Review: Zheng Hao – Harmonium II
Volatile (im)balances for feedback systems.
Released on Bezirk Tapes.
I fixate less upon the sources themselves and more upon the person manipulating them. The hands held apart at precise distances, the fingers connected to mixer dials by an anticipatory pinch, the slow and ceaseless tilting of wrists. The feedback is always in swell, recession or transformation, with low tones pooling slowly like wine poured into a large glass, or flicking into squirms of high frequencies, or inviting long honks akin to overblown woodwind. The sources are never at rest. Hao is continually intensifying or lessening the sound as it sways toward too much or too little, the hands guiding the setup between the last minuscule adjustment and the next.

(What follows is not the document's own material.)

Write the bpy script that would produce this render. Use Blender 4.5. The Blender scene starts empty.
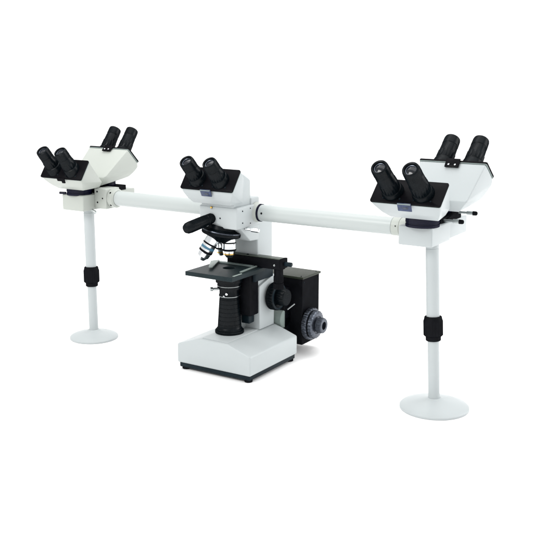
import bpy, bmesh, math, random
from mathutils import Vector, Matrix
random.seed(4)
S = bpy.context.scene
COL = S.collection

# ---------------------------------------------------------------- camera
cam = bpy.data.cameras.new('camera'); camo = bpy.data.objects.new('camera', cam); COL.objects.link(camo)
F, CX, HY, X1, W = 910.0, 266.5, 67.0, -1190.0, 533.0
X2 = CX + (F*F + (HY-CX)**2) / (CX-X1)
mx = Vector((X1-CX, HY-CX, F)).normalized(); yy = Vector((X2-CX, HY-CX, F)).normalized()
xx = -mx; zz = xx.cross(yy)
if zz.y > 0: zz = -zz
R = Matrix((xx, yy, zz))                       # world = R @ (right, down, forward)
rot = Matrix((R @ Vector((1, 0, 0)), R @ Vector((0, -1, 0)), R @ Vector((0, 0, -1)))).transposed()
camo.matrix_world = Matrix.Translation((1.048, -1.437, 0.62)) @ rot.to_4x4()
cam.lens = 36*F/W; cam.sensor_width = 36; cam.clip_start = 0.01; cam.clip_end = 200
S.camera = camo

# ---------------------------------------------------------------- light
wd = bpy.data.worlds.new('World'); S.world = wd; wd.use_nodes = True
bg = wd.node_tree.nodes['Background']; bg.inputs[0].default_value = (1.0, 1.0, 1.0, 1); bg.inputs[1].default_value = 0.84
def area(name, loc, target, size, power, col=(1, 1, 1)):
    l = bpy.data.lights.new(name, 'AREA'); l.shape = 'SQUARE'; l.size = size; l.energy = power; l.color = col
    o = bpy.data.objects.new(name, l); COL.objects.link(o); o.location = loc
    o.rotation_euler = (Vector(target)-Vector(loc)).to_track_quat('-Z', 'Y').to_euler()
area('softbox', (-0.6, -2.2, 2.2), (0, 0, 0.2), 1.2, 46, (1, 0.99, 0.97))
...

The first instalment of Harmonium was released on ATTN's own label Hard Return, deploying only two contact microphones and two harmonicas in the generation of feedback. Here, the same principles are transposed to different configurations of material, with the absence of acoustic instruments leaving the feedback with greater dependence on the strange negotiations of circuitry. The resultant sound feels more unpredictable – capable of rolling toward a greater number of possible manifestations – even if it centres on the same graceful interplay of proximities and intensities.
The first piece consists of feedback created by headphones placed close to a zoom recorder, with the resultant tones tuned into sine waves from Hao's modular synth. Sometimes it's a duet between slow, unsteady surges of low frequency and the brittle twitches of higher tones. At other points, she fades low feedback seamlessly into modular sine waves, like someone tipping water back and forth between two cups. Different vessels, same liquid. The latter piece utilises mixing desk and reverb pedal, with a buzzing drone playing host to exchange between rapid pips, rattling hoots and other transient characters. The buzz lifts in the final third, which sends a cluster of tones aloft to twist together like kites, converging upon a common note before swerving apart again. An abrupt ending feels like the only appropriate exit – not collapsing into resolution but rather cutting the lights, the process persisting, hands ever poised, somewhere unseen.